Reviving the classic rock sound: Don't tell these Aussie rockers it's not 1977

By Michael Summers

michael_summers@fortwaynereader.com

Fort Wayne Reader

2004-01-12


Band — Jet
Album — Get Born
Label — Elektra Records

This Australian four-piece has benefited from probably one of the best kinds of promotions a rock band can get these days: TV ad placement. It’s their “Are You Gonna Be My Girl” you can hear on Apple’s iPod commercial (it’s the “one, two, three. . .” song). Their credibility has taken some blows, but on Get Born, their debut album, Jet’s brand of greasy, beer-soaked rock n’ roll offers a pretty good argument for credibility being sometimes over-rated.

The music on Get Born is nothing you haven’t heard before. “Roll Over DJ” lifts whole chunks from Bachman Turner Overdrive’s “Takin’ Care of Business,” while the main riff of “Are You Gonna Be My Girl” sounds a heck of a lot like Iggy Pop’s “Lust For Life” (or the Jam’s “Town Called Malice,” or the Supremes’ “Can’t Hurry Love”). But Jet injects these songs with enough energy and Stonesy swagger to pull it off.

It’s the rockers Jet are best at. The two above, plus “Last Chance,” “Get What You Need” and a handful of others are packed with snarling riffs, thundering drums, and blistering, trashy guitar solos. It’s the ballads that cause Jet some problems. They try to infuse the slow songs with a Keith Richards’ bleary-eyed world-weariness that they simply haven’t been around long enough to really make believable. Some of them are just plain boring. Only “Look What You’ve Done,” which once again sounds like someone else (Slade doing a Beatles’ ballad, or something on the next Oasis album), actually makes the grade.

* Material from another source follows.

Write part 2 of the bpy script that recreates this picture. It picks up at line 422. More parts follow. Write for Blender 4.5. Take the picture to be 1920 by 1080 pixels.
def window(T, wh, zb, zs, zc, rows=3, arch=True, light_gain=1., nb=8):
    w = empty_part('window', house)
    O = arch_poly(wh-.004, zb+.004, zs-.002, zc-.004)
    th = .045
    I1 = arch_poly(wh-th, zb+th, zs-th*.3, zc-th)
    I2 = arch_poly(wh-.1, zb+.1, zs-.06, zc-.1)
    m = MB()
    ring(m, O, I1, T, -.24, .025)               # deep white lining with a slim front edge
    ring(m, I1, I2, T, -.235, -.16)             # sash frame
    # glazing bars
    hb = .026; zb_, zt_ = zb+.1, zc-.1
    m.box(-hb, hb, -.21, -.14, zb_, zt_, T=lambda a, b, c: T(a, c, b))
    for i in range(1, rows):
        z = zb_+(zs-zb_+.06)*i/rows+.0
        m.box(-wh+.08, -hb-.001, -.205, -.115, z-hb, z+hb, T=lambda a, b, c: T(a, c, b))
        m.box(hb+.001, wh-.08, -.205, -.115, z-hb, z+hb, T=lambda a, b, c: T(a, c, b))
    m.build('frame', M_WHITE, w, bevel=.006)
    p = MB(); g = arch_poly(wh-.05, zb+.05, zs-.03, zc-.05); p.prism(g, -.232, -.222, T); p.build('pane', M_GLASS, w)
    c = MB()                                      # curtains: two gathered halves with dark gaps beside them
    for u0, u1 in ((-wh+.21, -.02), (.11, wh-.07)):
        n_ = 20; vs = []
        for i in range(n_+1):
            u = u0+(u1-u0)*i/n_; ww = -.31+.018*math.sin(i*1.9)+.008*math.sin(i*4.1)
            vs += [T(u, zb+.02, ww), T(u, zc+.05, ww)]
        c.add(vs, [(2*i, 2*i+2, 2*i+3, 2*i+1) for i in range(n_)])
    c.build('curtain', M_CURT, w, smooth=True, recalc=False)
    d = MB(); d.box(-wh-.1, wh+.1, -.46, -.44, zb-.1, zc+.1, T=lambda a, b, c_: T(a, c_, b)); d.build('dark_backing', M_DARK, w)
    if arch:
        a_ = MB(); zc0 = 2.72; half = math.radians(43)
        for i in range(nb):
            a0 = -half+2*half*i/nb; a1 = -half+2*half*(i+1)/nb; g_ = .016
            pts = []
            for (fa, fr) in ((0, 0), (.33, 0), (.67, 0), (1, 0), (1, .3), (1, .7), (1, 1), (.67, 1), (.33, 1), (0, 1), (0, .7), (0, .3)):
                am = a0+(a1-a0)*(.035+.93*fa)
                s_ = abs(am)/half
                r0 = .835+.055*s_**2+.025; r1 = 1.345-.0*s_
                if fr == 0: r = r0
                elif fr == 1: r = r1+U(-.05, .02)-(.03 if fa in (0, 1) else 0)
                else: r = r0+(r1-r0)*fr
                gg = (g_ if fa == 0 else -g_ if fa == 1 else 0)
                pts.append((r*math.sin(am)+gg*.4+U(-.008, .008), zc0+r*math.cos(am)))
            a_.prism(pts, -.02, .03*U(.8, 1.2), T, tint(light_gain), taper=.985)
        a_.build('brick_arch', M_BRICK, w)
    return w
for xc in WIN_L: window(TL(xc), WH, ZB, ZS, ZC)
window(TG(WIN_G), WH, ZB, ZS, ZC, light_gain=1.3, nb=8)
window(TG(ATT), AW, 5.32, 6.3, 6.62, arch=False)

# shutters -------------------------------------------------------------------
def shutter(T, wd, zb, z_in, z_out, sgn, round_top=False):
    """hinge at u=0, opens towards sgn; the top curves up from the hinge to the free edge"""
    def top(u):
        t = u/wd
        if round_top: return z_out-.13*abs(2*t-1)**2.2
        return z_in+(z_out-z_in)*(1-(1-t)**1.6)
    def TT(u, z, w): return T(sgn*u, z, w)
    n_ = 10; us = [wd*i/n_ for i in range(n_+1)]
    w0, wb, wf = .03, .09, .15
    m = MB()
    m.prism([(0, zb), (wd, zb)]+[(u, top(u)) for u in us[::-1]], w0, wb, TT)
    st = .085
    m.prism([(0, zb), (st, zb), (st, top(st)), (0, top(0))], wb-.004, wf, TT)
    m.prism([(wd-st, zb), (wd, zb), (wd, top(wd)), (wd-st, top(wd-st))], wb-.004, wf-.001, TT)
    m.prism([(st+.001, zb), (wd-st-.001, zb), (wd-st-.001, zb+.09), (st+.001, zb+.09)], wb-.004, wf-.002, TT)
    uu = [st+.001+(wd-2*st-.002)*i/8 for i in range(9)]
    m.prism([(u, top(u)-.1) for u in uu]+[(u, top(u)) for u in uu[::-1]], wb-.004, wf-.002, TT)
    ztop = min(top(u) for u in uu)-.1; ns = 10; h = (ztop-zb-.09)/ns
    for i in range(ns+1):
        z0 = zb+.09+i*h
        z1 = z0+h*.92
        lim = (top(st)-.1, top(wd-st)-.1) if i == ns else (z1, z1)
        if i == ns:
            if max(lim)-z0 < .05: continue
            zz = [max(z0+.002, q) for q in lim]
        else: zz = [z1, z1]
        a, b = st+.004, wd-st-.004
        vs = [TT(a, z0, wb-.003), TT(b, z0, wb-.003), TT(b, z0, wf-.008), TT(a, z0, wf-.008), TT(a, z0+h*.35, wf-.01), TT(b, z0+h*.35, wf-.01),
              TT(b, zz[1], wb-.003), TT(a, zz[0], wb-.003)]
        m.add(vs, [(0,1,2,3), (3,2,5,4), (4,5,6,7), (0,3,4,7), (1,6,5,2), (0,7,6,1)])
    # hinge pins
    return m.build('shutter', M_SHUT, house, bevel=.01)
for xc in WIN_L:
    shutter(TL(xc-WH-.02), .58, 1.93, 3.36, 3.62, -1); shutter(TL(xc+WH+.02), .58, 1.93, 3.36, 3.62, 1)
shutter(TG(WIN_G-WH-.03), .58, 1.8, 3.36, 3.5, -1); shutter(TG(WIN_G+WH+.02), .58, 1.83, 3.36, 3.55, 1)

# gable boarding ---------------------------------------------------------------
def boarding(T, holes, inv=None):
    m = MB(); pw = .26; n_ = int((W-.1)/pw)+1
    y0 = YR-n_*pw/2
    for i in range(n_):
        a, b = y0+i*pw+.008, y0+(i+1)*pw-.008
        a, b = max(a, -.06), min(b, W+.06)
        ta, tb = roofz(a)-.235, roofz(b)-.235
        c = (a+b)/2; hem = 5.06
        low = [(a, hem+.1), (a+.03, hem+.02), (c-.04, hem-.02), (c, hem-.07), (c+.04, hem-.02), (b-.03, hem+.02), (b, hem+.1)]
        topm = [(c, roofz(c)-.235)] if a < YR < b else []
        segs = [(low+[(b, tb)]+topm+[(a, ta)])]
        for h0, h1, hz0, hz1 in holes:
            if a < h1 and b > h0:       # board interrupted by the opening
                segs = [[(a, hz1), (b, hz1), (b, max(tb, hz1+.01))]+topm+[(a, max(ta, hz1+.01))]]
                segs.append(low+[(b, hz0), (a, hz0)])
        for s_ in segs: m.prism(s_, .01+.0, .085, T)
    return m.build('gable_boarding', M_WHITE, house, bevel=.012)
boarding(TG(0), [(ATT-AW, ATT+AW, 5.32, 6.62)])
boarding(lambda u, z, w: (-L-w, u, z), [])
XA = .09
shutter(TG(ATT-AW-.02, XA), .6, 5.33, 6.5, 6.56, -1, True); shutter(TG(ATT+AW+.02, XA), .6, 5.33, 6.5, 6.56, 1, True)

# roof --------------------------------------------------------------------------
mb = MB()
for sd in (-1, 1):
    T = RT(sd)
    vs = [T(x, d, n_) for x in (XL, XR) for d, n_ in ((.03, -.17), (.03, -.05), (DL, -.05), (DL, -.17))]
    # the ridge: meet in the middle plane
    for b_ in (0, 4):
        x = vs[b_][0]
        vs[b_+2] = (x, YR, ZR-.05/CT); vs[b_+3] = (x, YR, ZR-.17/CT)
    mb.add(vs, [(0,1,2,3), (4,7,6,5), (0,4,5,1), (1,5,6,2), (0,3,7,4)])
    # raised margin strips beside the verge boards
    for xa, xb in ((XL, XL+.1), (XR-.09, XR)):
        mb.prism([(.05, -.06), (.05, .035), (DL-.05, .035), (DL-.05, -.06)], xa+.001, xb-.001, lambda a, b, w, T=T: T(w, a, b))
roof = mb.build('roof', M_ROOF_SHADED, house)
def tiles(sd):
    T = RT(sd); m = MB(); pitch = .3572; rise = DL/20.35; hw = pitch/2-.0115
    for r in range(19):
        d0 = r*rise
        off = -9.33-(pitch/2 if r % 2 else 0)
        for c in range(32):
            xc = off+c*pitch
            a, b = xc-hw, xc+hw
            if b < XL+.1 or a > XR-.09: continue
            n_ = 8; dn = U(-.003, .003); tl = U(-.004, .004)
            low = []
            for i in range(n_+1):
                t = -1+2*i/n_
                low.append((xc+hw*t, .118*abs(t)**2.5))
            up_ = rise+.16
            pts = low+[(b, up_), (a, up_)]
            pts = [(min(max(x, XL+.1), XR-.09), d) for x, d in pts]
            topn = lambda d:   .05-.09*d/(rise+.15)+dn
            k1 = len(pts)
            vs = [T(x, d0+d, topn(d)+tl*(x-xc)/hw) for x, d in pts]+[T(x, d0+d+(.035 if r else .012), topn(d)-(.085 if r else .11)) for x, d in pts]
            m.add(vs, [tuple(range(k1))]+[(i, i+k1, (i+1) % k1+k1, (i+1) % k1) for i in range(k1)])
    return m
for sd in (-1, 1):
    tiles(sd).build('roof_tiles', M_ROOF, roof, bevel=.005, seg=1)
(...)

Once again, originality is not Jet’s strong point. If you’re someone who thinks rock n’ roll needs to be challenging, innovative, and groundbreaking, you probably won’t like Get Born that much. In fact, you’ll probably agree with Julian Casablancas of the Strokes, who said that Jet depresses him so much that they make him not want to make music (not that the Strokes have much of a claim on originality).

On the other hand, if your main criterion for rock n’ roll is that it sounds like the band “means it, man!” then you’ll probably find something to like here. Australia has a long tradition of gut-bucket rock bands, from AC/DC to You Am I, and Jet seems to want to be the next torch-bearers for that legacy rather than striking out on their own with something totally new. On many of the songs on Get Born, they show why looking back is not necessarily a bad thing.

I won’t claim that Jet quite reaches the heights of the 70s rock bands that they obviously worship, like early AC/DC, Aerosmith, and the Rolling Stones…and I won’t claim that Get Born signals the beginning of a long, exciting career for the band, either. But at their best, Jet makes for a good time, with a lot of energy, great riffs, and catchy hooks.
And really, what more do you expect from a band whose drummer still wears a “Disco Sucks” T-shirt?